Leroy Butler, vice president of information technology and chief information officer, said the university noticed problems with some servers on the network around 3 a.m. Friday morning. He said that as staff began investigating, more information emerged indicating a global problem.

CrowdStrike CEO George Kurtz told NBC’s “Today Show” that the company inadvertently sent an update with a bug that created a problem in Microsoft’s Windows operating system. Kurtz apologized for the impact the mistake caused.

Because Loyola primarily uses Microsoft, the bug affected many desktop computers, Butler said.

Butler said Crowdstrike quickly implemented a fix for the bug, but that all machines that had already received the bad update began experiencing issues. He said the team is now working on resolving the issue on those machines.

Butler said the outage affected Loyola’s network, which hosts all of the university’s servers.

“We had to go and audit all of those servers,” Butler said Friday, July 19. “There’s quite a few of them — there’s over 500 in our environment — and right now we’re about 90 percent through that process of auditing and making sure those systems are up and running.”

Butler said Friday that the network issue would likely be resolved by the end of the day, while users’ issues would be resolved once they contacted the service desk.

The process to fix the issues is largely manual, making the process quite slow, but the team is working on an automated fix, Butler said.

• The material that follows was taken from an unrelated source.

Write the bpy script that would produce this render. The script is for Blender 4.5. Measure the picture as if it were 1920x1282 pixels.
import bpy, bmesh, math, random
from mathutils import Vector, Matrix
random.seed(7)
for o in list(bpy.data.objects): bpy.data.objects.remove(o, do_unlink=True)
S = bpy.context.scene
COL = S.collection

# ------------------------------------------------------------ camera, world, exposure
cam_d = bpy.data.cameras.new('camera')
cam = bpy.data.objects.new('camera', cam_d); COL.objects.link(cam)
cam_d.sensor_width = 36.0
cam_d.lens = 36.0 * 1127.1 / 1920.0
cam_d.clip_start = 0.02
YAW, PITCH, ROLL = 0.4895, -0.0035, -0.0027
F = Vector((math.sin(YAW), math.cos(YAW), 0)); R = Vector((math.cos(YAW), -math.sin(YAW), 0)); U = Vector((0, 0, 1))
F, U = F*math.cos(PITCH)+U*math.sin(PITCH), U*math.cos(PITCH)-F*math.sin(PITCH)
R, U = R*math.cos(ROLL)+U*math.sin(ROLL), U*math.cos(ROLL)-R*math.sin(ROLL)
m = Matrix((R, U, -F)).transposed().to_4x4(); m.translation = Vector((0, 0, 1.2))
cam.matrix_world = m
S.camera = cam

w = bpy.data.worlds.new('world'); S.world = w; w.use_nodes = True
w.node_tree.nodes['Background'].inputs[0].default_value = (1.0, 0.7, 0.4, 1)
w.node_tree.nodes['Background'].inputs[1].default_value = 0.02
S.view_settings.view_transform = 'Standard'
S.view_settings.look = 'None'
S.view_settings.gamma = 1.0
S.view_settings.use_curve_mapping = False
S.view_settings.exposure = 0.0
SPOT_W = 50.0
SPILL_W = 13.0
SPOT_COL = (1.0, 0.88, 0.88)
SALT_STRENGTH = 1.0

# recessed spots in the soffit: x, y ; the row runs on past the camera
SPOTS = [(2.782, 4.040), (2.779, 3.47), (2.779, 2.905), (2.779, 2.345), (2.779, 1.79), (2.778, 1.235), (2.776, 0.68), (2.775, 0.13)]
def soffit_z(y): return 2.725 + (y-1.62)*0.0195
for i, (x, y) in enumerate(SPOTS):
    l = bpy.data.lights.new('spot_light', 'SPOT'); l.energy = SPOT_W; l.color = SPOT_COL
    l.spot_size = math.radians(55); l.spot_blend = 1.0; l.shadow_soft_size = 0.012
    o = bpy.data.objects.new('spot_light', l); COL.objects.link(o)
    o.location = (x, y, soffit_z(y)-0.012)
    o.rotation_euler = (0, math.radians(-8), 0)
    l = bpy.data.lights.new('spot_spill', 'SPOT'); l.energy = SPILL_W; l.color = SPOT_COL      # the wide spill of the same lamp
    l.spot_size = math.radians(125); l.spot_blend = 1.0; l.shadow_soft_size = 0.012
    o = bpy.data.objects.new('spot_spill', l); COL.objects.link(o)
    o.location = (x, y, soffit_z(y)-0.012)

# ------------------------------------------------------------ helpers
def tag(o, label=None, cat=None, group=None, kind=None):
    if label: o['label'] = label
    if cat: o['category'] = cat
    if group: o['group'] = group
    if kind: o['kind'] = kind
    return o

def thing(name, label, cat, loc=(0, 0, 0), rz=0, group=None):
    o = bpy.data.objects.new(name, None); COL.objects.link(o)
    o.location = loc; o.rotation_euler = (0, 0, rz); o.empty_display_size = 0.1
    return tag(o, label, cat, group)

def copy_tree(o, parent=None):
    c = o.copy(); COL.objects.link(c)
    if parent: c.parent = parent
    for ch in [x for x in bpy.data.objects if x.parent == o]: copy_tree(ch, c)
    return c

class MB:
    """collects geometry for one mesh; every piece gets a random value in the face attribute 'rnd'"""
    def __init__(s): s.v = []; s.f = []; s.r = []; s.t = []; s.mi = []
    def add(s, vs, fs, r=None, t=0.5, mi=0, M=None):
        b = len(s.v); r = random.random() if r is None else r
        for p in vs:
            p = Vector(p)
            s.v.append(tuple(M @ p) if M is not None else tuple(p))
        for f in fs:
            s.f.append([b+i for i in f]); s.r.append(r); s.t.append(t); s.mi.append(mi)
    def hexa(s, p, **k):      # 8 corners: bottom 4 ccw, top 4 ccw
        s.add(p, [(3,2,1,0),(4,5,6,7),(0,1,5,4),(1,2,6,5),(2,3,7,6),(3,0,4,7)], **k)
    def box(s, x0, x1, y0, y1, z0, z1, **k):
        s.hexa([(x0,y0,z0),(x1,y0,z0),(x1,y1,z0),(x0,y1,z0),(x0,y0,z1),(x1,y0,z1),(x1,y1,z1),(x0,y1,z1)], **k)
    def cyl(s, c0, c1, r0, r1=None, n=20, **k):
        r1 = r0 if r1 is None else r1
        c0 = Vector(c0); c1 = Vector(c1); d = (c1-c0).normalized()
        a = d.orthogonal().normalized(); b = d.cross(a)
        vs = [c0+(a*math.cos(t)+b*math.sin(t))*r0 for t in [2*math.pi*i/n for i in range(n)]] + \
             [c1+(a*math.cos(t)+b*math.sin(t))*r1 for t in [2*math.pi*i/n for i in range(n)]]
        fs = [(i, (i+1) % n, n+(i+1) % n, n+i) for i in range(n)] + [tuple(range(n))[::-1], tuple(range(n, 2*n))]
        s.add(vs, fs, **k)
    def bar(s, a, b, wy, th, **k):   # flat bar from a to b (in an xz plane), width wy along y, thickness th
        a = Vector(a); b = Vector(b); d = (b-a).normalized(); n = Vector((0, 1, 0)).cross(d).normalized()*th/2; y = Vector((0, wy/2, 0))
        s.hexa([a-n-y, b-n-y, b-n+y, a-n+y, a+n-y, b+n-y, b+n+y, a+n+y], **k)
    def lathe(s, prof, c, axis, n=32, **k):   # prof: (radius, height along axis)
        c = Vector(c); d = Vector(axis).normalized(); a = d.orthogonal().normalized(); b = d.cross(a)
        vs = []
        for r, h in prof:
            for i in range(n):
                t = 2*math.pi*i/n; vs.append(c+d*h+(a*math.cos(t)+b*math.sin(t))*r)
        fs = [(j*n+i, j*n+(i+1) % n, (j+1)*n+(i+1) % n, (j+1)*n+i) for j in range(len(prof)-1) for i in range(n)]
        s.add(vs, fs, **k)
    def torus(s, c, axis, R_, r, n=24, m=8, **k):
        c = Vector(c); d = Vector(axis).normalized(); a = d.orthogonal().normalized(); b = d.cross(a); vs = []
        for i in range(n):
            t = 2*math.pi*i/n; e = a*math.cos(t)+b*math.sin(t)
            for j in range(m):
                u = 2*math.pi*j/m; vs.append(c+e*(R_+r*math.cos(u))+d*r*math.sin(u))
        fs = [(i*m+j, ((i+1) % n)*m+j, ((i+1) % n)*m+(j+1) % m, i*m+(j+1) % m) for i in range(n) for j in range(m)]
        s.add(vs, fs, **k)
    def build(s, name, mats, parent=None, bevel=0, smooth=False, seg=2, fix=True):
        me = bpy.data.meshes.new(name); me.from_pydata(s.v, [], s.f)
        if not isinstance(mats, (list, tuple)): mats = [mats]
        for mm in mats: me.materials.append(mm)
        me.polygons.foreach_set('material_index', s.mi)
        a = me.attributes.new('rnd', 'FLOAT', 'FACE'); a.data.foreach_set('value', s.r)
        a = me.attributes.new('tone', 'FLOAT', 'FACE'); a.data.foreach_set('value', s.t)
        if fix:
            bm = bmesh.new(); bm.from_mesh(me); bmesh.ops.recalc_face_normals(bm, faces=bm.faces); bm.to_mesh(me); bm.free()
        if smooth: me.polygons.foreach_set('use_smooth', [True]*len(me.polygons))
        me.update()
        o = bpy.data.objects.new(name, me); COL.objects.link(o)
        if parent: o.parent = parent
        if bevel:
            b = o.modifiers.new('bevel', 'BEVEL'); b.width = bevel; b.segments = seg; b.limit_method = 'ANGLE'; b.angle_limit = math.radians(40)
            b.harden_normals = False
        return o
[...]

Since the outage, the ITS Service Desk has assisted more than 100 users who experienced a frozen blue screen, severe performance degradation of their computer or who were unable to boot their devices, Butler said.

“There is no problem in terms of university operations,” Butler said. “University operations are still functioning, maybe in some areas a little less than optimal performance in terms of computing power, but all of our administrative offices are open.”